Art Term


Mono-ha (School of Things) was a pioneering art movement that emerged in Tokyo in the mid-1960s whose artists, instead of making traditional representational artworks, explored materials and their properties in reaction to what they saw as ruthless development and industrialisation in Japan

Lee Ufan at work in his Paris studio, February 2014

Lee Ufan at work in his Paris studio, February 2014
Photograph © Simon Grant

The movement, led by the artists Lee Ufan and Nobuo Sekine, was one of a number of groups engaged in ‘not making’. Founding member Lee observed that an artist’s ability to make things had been nullified by technology. As a result he rejected traditional ideas of representation in favour of revealing the world as it is by engaging with materials and exploring their properties. In 1968 Sekine displayed a 2.7 metre-high tower of dirt next to an identically shaped hole in the ground as an illustration of this concept.

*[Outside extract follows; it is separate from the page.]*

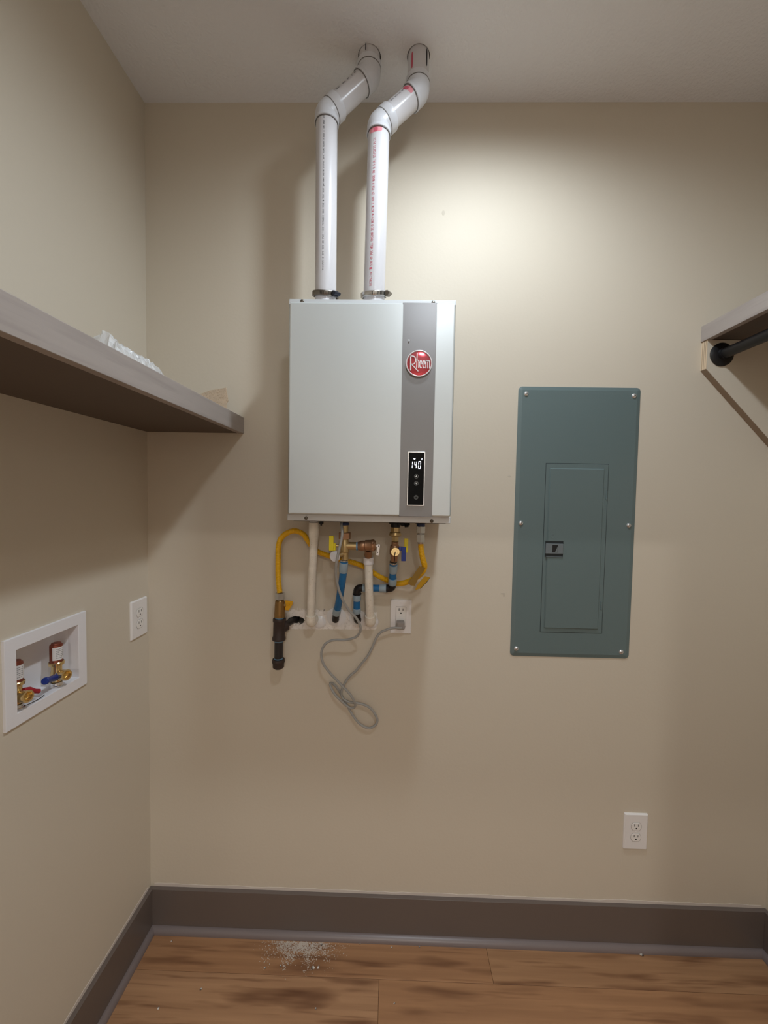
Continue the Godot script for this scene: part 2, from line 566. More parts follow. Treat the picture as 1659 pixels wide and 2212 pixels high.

Other artists related to the mono-ha movement include Susumu Koshimizu, Kishio Suga and Noriyuki Haraguchi.

The name mono-ha was coined slightly derogatorily by a journalist in response to the lack of polish and perceived lack of skill displayed in the making of the work. As the movement gained international recognition, and through its association with arte povera, mono-ha came to be widely respected as a movement that was critically engaged.